La villain, interpretata magistralmente da Melissa McCarthy, riceve comunque molto spazio e regala un impatto scenico notevole, e un paio di linee di dialogo svelano persino un importante dettaglio riguardo al suo antico legame con Atlantica. Un lavoro che rimane comunque un po' superficiale per quanto concerne il background della strega, e che visto quanto fatto in altri live-action (si pensi al recente Peter Pan e Wendy, ma anche a La Bella e la Bestia) lasciava presagire qualcosa in più.

Resta il fatto che, in termini di estetica, il più grande limite di questa operazione è lo stesso di sempre: una messinscena che, per quanto generosa, non riesce a restituire la stessa magia e il fascino dell'animazione. È inevitabile, ad esempio, che la resa delle creature marine in quanto animali "in carne ed ossa" restituisca un impatto iniziale un po' respingente: il manifesto di tale concetto è l'assenza della canzone "Les Poissons", probabilmente uno dei momenti più spassosi e caricaturali de La Sirenetta originale con protagonista lo sventurato Sebastian, che in versione live-action avrebbe probabilmente creato più di qualche problema di aderenza al realismo.

In ogni caso, parlando di regia e impatto scenografico, questo remake risulta ben fatto. Parliamo, probabilmente, di uno dei live-action più riusciti da un punto di vista produttivo, tra inquadrature ariose e un'ottima direzione da parte di Rob Marshall. Al punto che le coreografie delle sequenze musical più impegnative, come "In fondo al mar" e "La canzone di Ursula", stupiscono per la qualità soddisfacente della resa finale, in un film che proprio negli intermezzi musicali dà il meglio di sé, tra coreografie ben gestite e una buona intelaiatura artistica.

La voce della Sirenetta

Vogliamo dedicare una chiosa finale al doppiaggio italiano de La Sirenetta, e soprattutto ad alcune scelte vocali e di adattamento che meritano una menzione particolare. Su questo fronte ci troviamo di fronte alla miglior localizzazione di un Classico in live-action, pur con qualche elemento controverso: pregevole, ad esempio, la decisione di assegnare ad Ariel due voci distinte, una per i dialoghi (Sara Labidi) e una per le canzoni (Yana_C). Entrambe le prestazioni sono infatti di prim'ordine - poco al di sotto della splendida e memorabile voce di Halle Bailey - come quella di Simona Patitucci nei panni di Ursula. La doppiatrice, che nel 1989 interpretò proprio Ariel nel capolavoro d'animazione, torna quindi a far parte dell'universo de La Sirenetta in un ruolo inedito, a cui riesce ad imprimere il giusto spessore.

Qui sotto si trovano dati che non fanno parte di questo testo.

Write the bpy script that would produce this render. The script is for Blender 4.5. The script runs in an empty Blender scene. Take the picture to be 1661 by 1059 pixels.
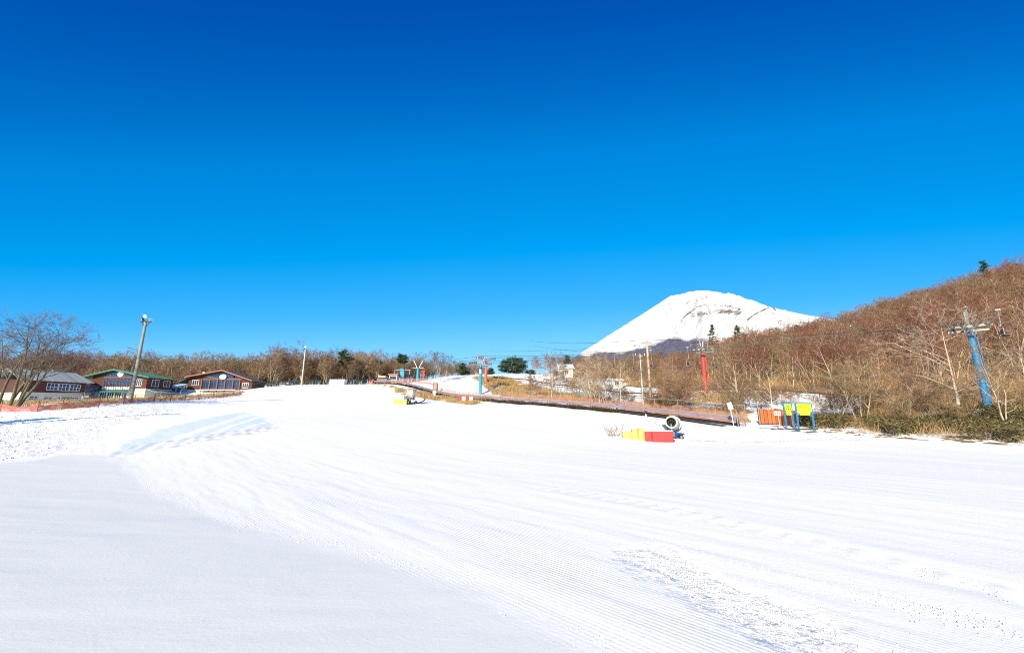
import bpy, math, random
import numpy as np
from mathutils import Vector, Matrix

# ------------------------------------------------------------------ camera, sky, sun
SC = bpy.context.scene
COL = SC.collection
FPX, CX, CY = 646.0, 830.5, 529.5           # photograph's focal length and centre, px
PITCH = math.radians(12.1)
CAMZ = 2.0
cam = bpy.data.cameras.new('camera')
cam.sensor_width = 36.0
cam.lens = 36.0 * FPX / 1661.0
cam.clip_start, cam.clip_end = 0.05, 40000
camo = bpy.data.objects.new('camera', cam)
camo.location = (0, 0, CAMZ)
camo.rotation_euler = (math.pi / 2 + PITCH, 0, 0)
COL.objects.link(camo)
SC.camera = camo

SUN_EL = math.radians(27)
SUN_ROT = math.radians(206.8)               # behind and to the left of the camera
world = bpy.data.worlds.new('World')
SC.world = world
world.use_nodes = True
nt = world.node_tree
nt.nodes.clear()
wo = nt.nodes.new('ShaderNodeOutputWorld')
bg = nt.nodes.new('ShaderNodeBackground')
bg.inputs['Strength'].default_value = 0.10
sky = nt.nodes.new('ShaderNodeTexSky')
sky.sky_type = 'NISHITA'
sky.sun_disc = False
sky.sun_elevation = SUN_EL
sky.sun_rotation = SUN_ROT
sky.altitude = 900
sky.air_density = 1.0
sky.dust_density = 0.2
sky.ozone_density = 2.2
def vscale(src, k):
    n = nt.nodes.new('ShaderNodeVectorMath'); n.operation = 'SCALE'; n.inputs['Scale'].default_value = k
    nt.links.new(src, n.inputs[0]); return n.outputs[0]
cv = nt.nodes.new('ShaderNodeRGBCurve')     # the photograph's deep, saturated rendering of the sky
cv.mapping.use_clip = False
cv.mapping.extend = 'EXTRAPOLATED'
SKYCURVE = (((0, -.004), (.135, -.001), (.2225, .045), (.32, .135), (.66, .38), (1.25, .85)),
            ((0, .01), (.099, .060), (.147, .172), (.235, .262), (.375, .358), (.51, .465), (.886, .68), (1.25, .95)),
            ((0, .10), (.190, .315), (.275, .520), (.417, .662), (.607, .75), (.74, .80), (.93, .88), (1.25, 1.05)))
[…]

Luci e ombre, invece, per la prova di Mahmood, che interpreta il granchio Sebastian. Se in alcuni frangenti le tonalità del cantante appaiono perfette - come in "Baciala" - l'interpretazione spesso caricaturale del talent crea un effetto straniante che non raggiunge i risultati di Ronny Grant nel Classico originale. Parlando di rapporti con la pellicola del 1989, i fan della prima ora saranno felici di apprendere del piacevole effetto nostalgia per quanto riguarda i testi: tutto, dai dialoghi alle canzoni, riprende per filo e per segno la localizzazione dell'originale (la colonna sonora de La Sirenetta è già disponibile sulle varie piattaforme). Al costo, per alcune canzoni, di andare palesemente fuori sync: uno scotto che, per chi ha amato i dialoghi e i testi dell'89, sarà comunque dolcissimo da pagare.

La Sirenetta È sempre difficile valutare un’operazione come un live-action Disney, soprattutto quando ci troviamo di fronte ad un riadattamento dignitoso e onesto. La Sirenetta di Rob Marshall, un po’ come tutti i suoi predecessori, non regalerà mai le stesse emozioni del Classico animato, ma svolge il suo compito col giusto piglio, trasponendo con fedeltà maniacale e concedendosi poche libertà per dare ancora più coerenza al racconto. Un remake che, al netto di qualche sensazione straniante, funziona e diverte, e che forse potremmo considerare uno dei migliori live-action Disney dell’era moderna.